_THE TASK:_ Write out exactly the lines from the start of the entries through the one that contains "bpy.data.objects.remove(o, do_unlink=True)", including both.
Start of STORED RECORDS
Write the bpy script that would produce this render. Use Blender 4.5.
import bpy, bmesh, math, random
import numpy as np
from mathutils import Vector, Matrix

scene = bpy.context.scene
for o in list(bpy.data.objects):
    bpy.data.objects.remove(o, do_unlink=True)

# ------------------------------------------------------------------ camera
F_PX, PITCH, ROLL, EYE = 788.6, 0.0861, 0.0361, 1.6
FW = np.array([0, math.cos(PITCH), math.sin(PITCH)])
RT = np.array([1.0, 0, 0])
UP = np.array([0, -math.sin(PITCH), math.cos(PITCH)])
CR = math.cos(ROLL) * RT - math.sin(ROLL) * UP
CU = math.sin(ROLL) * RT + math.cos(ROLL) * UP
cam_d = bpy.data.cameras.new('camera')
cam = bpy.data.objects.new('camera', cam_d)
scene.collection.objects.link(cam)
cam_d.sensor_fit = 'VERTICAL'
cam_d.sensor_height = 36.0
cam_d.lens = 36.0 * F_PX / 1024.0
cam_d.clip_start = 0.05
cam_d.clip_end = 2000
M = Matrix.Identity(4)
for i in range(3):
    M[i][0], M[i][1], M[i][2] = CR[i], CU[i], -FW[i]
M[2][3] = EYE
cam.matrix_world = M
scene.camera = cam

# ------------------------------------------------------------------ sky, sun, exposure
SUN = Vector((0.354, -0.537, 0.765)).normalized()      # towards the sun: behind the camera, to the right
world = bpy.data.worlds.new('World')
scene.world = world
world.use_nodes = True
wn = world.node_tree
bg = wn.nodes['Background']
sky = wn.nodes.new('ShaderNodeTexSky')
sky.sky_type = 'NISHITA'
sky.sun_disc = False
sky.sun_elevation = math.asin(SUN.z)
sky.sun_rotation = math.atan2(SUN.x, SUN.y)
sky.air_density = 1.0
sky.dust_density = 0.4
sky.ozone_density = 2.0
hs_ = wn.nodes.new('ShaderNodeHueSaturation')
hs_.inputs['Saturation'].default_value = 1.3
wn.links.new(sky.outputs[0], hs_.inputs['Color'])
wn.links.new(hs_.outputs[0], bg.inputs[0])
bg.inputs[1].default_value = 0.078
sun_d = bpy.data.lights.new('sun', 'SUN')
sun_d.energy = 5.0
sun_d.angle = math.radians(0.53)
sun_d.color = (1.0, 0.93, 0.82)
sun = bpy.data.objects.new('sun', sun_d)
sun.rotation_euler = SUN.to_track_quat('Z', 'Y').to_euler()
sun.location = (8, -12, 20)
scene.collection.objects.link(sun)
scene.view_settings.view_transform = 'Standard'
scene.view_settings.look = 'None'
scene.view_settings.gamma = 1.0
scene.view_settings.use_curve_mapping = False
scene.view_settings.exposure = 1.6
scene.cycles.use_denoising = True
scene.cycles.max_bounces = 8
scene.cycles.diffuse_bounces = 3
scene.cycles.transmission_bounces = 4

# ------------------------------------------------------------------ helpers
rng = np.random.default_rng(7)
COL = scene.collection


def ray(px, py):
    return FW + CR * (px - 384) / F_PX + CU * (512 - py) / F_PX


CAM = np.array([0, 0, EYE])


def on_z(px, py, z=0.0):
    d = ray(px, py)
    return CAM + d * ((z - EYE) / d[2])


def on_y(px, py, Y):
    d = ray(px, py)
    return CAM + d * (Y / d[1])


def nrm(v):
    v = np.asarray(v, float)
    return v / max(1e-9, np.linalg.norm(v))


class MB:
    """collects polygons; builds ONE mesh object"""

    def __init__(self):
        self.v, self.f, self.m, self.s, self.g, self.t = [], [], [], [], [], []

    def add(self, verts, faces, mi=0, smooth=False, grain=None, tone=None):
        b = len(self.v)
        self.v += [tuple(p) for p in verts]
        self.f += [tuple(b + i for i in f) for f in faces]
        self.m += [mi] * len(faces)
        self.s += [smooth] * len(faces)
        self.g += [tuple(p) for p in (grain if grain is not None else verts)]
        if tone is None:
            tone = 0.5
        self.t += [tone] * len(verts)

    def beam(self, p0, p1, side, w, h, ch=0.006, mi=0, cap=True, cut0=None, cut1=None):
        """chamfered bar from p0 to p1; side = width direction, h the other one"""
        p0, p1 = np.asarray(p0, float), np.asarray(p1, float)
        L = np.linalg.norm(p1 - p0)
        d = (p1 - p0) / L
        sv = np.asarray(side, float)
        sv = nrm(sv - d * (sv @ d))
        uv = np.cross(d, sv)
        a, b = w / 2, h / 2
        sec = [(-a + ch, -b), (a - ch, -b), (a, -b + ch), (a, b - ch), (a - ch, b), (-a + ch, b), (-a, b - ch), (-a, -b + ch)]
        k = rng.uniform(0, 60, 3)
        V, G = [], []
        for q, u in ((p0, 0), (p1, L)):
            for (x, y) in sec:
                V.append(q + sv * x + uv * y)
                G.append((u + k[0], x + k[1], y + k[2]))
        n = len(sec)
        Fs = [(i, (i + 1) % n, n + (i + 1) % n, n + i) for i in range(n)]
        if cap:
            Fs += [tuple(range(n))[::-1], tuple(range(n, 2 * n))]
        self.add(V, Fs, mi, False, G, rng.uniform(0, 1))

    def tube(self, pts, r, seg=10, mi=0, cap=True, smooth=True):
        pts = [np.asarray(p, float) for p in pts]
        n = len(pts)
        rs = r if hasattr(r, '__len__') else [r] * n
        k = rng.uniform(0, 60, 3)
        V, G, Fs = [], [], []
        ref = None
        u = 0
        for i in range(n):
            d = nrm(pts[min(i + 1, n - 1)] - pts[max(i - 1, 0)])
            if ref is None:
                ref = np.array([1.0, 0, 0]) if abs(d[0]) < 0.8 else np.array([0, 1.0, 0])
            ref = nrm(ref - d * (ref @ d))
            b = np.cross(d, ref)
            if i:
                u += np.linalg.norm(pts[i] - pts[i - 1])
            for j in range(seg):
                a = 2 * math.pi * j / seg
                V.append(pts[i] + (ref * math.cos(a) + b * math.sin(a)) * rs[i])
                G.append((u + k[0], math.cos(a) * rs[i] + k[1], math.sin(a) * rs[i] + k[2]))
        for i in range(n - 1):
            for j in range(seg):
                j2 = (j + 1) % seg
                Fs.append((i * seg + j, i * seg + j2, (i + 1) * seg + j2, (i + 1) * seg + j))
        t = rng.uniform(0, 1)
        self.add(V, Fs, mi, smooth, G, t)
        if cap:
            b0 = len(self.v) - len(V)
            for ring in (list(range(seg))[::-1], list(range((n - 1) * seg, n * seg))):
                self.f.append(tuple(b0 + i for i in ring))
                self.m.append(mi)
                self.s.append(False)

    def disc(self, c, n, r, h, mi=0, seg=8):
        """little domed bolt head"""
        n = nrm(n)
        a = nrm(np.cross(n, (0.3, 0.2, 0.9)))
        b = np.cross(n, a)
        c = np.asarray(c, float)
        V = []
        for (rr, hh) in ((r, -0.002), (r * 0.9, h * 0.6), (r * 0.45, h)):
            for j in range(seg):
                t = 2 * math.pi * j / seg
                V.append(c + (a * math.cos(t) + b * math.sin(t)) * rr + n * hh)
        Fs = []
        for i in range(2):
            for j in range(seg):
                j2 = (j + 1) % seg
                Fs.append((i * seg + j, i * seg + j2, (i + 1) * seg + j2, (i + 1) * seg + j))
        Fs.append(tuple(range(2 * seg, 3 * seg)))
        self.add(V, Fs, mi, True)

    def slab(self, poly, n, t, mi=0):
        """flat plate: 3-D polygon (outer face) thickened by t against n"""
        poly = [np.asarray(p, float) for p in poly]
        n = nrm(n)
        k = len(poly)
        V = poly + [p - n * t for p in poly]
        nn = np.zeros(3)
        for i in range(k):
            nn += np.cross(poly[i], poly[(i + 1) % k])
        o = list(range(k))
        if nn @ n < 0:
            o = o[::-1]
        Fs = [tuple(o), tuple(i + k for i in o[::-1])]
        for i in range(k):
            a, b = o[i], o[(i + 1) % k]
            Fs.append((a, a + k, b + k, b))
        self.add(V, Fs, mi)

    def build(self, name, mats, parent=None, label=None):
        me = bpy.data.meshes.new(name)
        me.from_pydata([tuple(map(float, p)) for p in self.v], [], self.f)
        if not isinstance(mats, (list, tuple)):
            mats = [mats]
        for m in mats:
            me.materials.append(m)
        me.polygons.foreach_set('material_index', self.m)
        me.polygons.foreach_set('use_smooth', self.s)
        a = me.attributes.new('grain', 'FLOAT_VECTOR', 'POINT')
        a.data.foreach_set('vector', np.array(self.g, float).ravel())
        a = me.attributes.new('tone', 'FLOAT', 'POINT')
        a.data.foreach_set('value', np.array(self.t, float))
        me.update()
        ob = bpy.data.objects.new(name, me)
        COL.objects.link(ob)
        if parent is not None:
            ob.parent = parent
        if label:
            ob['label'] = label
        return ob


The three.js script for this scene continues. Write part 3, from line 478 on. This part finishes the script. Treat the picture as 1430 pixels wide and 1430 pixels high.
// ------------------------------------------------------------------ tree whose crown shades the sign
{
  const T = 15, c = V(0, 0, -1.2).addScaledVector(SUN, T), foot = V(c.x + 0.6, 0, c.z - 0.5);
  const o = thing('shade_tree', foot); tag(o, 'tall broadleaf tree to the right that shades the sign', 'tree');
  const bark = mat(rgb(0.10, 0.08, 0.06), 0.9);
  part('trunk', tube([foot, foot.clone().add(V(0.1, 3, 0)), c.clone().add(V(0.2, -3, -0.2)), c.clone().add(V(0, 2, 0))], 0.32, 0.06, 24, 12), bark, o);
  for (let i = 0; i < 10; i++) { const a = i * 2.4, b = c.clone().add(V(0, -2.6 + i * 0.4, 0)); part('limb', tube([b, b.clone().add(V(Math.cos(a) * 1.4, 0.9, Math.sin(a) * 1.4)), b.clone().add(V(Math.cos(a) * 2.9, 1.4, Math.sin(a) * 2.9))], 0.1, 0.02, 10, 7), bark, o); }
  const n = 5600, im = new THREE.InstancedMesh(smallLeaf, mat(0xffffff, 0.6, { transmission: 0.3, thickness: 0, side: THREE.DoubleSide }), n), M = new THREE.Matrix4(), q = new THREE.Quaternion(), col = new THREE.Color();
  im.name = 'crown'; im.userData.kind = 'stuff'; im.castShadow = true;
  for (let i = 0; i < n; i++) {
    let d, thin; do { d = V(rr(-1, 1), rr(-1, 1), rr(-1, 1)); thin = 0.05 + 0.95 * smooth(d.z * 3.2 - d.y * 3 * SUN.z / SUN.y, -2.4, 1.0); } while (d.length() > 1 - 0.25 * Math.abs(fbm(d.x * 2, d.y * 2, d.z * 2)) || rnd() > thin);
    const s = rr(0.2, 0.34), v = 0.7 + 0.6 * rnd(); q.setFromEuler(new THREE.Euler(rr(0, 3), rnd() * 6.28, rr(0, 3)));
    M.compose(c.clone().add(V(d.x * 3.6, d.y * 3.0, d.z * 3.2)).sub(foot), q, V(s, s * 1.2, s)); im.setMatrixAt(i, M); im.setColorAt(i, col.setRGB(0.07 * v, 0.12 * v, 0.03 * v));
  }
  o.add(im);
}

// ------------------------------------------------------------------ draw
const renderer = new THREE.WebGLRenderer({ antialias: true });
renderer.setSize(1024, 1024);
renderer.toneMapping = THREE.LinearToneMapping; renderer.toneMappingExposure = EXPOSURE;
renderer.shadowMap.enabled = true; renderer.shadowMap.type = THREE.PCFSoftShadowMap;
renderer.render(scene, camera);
End of STORED RECORDS
_ANSWER TO THIS TASK:_
Write the bpy script that would produce this render. Use Blender 4.5.
import bpy, bmesh, math, random
import numpy as np
from mathutils import Vector, Matrix

scene = bpy.context.scene
for o in list(bpy.data.objects):
    bpy.data.objects.remove(o, do_unlink=True)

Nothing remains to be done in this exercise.